It has been a whirlwind year thus far. School has been keeping me more occupied than ever before. I knew that things would be different once I moved—new school, new principal, new administration, and new district. It’s all been far more overwhelming than I thought it would be.
I thought that I’d be able to adjust to the change rather easily. I’m flexible and adapt easily to the situations in which I find myself. Truly. However, within the last couple of weeks, it’s all coming down on me.

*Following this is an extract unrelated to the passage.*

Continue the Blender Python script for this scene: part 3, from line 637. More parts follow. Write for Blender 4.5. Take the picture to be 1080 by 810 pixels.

Red-tape hell is where I am finding myself. Well, maybe it’s not truly red tape, but it’s all the little things that I must do—fill out this form, fill out that form, student forms, parent forms, office forms, district forms. Hello! When am I supposed to teach? I know it’s not as bad as I am making it, but there are so many things that the teachers are required to do, things that have nothing—absolutely nothing—to do with my job. I imagine I will eventually get used to it. I’ve really begun to see how good I had it at my last school, though. My principal made sure that we were given the time to teach. He didn’t make us do a lot of the unnecessary paperwork that many other schools have to do. I knew I had it good then, but I am even more aware of it now!
And the meetings! Oh my gosh. I have been put on committees that I don’t even want to be on. I was just put on them, without my consent. That doesn’t make me happy. If I’m required to be on a committee, I would rather have had the opportunity to choose which committee on which I would have liked to serve. I mean, really! I was put on the Science Committee. Science?!?! I hate Science. I don’t do well in Science. I can’t imagine that I’ll have much to offer. But, as I am a good person and a good employee, I will do the best darn job that I can. Hrrrmmphfff!
The thing that I’ve had the most difficulty adjusting to is the fact that some of kids are gone from the morning until about 1:20 PM. What that means is that I don’t have all of my students until 1:20. I’m not used to not having my students. I am struggling, quite honestly, with my schedule. I keep reworking things to best utilize the time that I do have them all. Someday I think I’ll have it worked out. ;-)
Life is not all bad for me right now, though. I still love my job just as much as I did before. It’s just different at this time. I will eventually get used to all the changes in my life, and all will be good!
I really do have the best job in the world! I am truly enjoying my students. They are willing to learn, and they seem to really like me as their teacher. That’s always a plus. I am still having the same challenge that I did last year with the talking, though. It’s something that has weighed on me heavily because I am beginning to realize that it’s my flaw. It’s something that I need to resolve and figure out. However, I think I do have a handle on it finally. We shall see. Heh.
Report cards are due this week. I’m still trying to get all the grades into my gradebook, and I don’t have enough grades for every subject. (I need to have at least ten grades per subject, which is not easy when we only do Science OR Social Studies at one time, not both.) I will try to make some time for me, though. It’s important to do that before I completely fall apart. ;-)
Anyway, this is the reason for my long absence here in my journal. Although I have had so much to say, I’ve just not had the energy to sit down and get it out. Besides, I feel like I say the same things over and over again. Do I? Or is it just me, I wonder.